The National Business League

Founded by Dr. Booker T. Washington – August 23, 1900


Henry Baker

Henry Baker

A patent examiner who compiled the first list of African American patent holders

Henry Baker was born in Mississippi around 1857, a few years before the outbreak of the American Civil War. Details of his early life, including whether he was free or enslaved, are scarce. Despite this dearth of information, Baker’s actions during his early years suggest he was academically gifted, hard-working, and determined. 

In 1874, Baker became the third African American midshipman to enter the U.S. Naval Academy at Annapolis, Maryland. Subject to intense harassment and racial persecution, he left the Academy before graduating and was the last African American student enrolled there until 1936. He then moved to Washington, D.C., where he earned a law degree from Howard University. While finishing his degree, Baker began his career at the Patent Office as a copyist. He eventually rose to the position of second assistant examiner.  

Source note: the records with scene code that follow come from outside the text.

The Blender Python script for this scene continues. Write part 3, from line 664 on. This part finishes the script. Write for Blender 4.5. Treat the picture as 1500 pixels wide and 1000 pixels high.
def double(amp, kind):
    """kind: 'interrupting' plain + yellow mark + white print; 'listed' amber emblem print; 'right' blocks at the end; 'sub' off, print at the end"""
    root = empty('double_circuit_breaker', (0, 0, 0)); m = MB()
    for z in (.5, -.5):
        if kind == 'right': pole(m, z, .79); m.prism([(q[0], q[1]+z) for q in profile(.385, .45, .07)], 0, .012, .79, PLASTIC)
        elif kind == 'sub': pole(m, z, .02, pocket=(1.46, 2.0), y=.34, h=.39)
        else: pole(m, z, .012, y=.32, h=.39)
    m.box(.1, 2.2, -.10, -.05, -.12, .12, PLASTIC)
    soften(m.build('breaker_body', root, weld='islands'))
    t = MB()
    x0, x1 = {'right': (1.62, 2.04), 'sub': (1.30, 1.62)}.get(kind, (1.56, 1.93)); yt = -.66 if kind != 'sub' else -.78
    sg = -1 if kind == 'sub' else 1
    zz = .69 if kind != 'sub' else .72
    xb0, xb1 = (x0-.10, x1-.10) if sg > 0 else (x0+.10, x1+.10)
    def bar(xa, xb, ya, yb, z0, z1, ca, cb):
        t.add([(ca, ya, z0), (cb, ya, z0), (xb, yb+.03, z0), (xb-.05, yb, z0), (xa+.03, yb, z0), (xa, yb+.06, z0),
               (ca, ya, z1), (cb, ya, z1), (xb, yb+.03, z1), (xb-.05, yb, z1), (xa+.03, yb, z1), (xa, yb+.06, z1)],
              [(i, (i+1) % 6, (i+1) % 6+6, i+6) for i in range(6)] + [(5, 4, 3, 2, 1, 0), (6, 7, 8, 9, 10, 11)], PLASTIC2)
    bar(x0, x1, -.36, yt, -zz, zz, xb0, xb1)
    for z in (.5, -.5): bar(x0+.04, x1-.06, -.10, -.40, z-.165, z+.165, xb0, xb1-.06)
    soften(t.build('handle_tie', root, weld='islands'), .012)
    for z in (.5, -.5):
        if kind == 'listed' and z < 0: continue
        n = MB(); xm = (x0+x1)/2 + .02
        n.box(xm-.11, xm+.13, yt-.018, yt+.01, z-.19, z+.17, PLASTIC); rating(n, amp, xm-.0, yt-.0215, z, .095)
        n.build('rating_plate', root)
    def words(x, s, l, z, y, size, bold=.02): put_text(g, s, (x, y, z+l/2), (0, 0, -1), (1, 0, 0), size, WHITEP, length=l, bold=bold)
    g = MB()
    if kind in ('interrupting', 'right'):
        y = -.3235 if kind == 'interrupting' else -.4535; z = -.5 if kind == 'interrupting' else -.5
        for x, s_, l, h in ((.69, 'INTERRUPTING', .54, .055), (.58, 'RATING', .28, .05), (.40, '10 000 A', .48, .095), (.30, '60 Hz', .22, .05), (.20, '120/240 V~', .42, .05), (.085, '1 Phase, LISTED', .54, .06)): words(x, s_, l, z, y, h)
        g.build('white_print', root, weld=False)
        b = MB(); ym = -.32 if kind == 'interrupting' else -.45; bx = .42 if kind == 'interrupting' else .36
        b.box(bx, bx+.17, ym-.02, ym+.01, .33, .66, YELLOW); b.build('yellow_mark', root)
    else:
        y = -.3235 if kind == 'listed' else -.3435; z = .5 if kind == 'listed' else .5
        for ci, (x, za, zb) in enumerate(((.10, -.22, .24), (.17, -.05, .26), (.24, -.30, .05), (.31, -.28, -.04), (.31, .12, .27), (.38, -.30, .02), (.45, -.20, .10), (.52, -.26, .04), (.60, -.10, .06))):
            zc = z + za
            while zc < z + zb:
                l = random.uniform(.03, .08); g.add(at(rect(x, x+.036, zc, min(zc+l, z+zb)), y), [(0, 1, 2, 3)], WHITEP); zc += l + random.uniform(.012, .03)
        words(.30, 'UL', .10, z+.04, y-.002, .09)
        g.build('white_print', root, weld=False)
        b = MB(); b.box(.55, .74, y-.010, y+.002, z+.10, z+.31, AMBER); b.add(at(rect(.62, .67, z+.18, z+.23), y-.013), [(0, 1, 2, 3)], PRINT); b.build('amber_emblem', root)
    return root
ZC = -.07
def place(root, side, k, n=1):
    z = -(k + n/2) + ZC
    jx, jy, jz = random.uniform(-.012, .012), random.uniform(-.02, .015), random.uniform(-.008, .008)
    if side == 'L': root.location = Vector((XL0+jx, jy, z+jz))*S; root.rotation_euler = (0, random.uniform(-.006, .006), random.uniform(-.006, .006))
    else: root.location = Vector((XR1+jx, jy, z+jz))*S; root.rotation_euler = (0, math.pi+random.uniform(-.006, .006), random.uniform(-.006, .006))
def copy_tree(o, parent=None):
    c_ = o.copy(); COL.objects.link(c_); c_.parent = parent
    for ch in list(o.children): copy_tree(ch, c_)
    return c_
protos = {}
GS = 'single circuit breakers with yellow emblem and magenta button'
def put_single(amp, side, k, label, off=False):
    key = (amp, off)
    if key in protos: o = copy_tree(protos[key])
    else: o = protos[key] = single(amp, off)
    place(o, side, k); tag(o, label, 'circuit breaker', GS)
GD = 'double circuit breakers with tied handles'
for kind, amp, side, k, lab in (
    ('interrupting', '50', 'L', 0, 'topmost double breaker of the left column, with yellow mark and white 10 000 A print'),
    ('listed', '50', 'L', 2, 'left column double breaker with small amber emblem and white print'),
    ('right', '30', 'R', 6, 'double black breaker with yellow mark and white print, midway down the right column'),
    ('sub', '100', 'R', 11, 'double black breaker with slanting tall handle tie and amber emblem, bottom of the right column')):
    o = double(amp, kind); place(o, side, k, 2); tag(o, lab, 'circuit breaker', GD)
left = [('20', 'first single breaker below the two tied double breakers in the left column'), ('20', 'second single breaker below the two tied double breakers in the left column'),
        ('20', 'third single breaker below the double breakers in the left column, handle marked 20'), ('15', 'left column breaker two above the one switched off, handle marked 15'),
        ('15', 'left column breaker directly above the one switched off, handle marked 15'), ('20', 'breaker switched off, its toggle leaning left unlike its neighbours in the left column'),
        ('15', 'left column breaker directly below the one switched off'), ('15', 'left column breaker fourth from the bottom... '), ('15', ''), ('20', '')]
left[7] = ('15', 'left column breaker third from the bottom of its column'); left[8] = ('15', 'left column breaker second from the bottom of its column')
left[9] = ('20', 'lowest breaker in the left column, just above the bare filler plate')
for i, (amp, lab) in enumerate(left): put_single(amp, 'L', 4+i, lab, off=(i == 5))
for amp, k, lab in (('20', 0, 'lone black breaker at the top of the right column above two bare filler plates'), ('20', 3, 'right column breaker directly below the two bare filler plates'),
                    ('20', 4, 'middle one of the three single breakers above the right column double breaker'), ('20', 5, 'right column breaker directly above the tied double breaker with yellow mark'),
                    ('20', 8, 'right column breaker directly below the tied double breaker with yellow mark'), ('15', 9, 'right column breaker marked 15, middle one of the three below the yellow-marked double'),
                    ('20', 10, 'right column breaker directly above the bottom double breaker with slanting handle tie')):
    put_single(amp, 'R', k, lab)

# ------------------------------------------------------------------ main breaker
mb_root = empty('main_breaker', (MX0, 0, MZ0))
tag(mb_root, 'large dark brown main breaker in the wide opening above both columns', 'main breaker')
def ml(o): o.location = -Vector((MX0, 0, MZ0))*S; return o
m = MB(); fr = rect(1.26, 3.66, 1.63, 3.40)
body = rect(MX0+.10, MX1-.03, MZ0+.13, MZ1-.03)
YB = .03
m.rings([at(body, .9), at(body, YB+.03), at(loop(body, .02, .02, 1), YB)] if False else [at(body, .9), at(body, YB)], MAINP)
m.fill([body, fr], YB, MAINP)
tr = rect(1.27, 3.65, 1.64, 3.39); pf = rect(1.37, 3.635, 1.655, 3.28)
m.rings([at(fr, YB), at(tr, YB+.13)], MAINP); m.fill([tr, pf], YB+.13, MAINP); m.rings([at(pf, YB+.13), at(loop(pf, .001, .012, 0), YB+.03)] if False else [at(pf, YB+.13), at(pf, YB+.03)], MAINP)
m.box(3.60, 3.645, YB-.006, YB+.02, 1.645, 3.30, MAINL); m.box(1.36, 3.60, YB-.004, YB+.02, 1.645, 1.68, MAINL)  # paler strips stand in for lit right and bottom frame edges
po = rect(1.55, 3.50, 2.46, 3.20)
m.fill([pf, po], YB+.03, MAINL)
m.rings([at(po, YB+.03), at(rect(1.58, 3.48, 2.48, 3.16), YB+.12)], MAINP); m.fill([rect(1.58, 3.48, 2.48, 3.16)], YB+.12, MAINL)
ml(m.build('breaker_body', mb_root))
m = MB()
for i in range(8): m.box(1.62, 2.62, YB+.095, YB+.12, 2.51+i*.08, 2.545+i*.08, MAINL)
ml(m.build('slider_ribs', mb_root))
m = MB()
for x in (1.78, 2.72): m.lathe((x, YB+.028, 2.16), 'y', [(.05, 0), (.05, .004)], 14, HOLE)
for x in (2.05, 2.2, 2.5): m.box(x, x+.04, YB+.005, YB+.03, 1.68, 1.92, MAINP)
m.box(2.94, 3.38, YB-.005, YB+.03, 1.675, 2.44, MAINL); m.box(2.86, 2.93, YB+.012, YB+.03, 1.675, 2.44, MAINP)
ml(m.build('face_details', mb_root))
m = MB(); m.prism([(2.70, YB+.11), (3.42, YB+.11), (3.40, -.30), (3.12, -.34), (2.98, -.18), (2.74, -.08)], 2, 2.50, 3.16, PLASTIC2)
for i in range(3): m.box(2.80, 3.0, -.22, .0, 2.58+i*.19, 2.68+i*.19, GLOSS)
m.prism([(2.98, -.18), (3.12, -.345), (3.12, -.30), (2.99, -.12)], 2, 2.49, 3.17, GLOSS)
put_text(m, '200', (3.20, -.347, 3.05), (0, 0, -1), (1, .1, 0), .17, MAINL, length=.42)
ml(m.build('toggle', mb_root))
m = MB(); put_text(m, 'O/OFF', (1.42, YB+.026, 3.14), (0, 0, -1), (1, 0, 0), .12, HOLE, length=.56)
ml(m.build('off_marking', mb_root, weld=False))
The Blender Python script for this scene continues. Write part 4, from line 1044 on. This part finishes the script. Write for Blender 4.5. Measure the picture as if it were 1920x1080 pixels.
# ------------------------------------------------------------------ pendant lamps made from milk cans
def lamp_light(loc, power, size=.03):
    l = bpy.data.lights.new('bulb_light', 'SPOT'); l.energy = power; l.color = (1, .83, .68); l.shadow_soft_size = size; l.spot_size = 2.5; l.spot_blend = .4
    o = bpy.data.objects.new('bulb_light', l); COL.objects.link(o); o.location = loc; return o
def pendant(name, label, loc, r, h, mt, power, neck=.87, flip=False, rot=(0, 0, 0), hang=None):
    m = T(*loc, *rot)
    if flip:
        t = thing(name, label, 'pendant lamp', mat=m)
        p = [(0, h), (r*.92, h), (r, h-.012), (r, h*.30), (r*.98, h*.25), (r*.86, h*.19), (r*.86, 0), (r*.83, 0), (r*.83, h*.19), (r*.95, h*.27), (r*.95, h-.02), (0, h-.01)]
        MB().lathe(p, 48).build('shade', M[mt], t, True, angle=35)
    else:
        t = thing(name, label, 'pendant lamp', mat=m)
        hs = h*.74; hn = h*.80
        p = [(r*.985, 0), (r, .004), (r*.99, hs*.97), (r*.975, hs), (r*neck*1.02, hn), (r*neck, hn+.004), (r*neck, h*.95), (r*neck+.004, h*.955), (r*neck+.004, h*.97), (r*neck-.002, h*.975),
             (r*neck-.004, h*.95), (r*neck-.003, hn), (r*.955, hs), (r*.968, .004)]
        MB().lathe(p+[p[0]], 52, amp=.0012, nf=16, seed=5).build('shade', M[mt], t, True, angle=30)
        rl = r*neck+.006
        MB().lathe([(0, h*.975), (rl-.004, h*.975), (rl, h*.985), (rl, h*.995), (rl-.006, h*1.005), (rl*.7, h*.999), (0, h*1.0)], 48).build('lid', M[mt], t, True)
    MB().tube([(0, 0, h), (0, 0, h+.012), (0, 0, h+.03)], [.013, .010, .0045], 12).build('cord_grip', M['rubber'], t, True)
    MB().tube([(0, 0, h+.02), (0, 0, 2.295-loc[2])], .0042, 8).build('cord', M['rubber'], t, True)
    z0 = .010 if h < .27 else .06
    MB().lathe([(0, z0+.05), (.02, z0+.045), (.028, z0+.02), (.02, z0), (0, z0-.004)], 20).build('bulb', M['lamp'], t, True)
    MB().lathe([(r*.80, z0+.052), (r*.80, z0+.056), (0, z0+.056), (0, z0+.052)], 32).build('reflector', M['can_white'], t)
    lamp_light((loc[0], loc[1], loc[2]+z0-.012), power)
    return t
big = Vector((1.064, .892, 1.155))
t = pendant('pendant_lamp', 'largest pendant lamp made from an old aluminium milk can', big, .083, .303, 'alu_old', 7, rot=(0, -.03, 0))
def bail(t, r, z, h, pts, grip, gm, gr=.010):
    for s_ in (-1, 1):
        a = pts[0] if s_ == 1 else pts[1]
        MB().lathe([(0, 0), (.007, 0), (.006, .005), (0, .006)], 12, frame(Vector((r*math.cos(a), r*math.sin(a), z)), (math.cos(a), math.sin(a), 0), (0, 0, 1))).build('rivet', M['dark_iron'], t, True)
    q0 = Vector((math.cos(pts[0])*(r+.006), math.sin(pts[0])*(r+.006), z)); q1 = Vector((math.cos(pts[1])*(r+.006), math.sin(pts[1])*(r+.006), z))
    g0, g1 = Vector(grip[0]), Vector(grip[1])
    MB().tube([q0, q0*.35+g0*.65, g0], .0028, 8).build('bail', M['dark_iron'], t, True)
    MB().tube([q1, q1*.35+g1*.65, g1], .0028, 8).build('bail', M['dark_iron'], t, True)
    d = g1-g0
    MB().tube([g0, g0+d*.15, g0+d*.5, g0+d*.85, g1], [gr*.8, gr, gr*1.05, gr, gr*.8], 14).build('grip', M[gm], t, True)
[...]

In addition to the responsibilities of his full-time job, Baker began chronicling the inventions of African Americans. Throughout his career, Baker wrote to thousands of patent examiners, attorneys, businesspeople, and community leaders to locate Black patent owners and record their innovations. Ranging from improvements for steam engines to dough kneaders, from telephone transmitters to game tables, Baker’s list of hundreds of inventions reflected the needs of a society that was industrializing and commercializing at a rapid rate. Each entry also represented the story of an inventor who overcame financial and social barriers to make their idea to reality, receive a patent, and for some, see their invention in use.

Baker’s efforts to find and publicize records of African American inventiveness were attempts to counter the intensifying racism of his day. His research and record-keeping were part of a growing civil rights movement, and his work had lasting significance far beyond his lifetime. The list is both an immense repository of contributions by Black inventors to the technological progress of humanity and a powerful record of one man’s public quest for racial equality.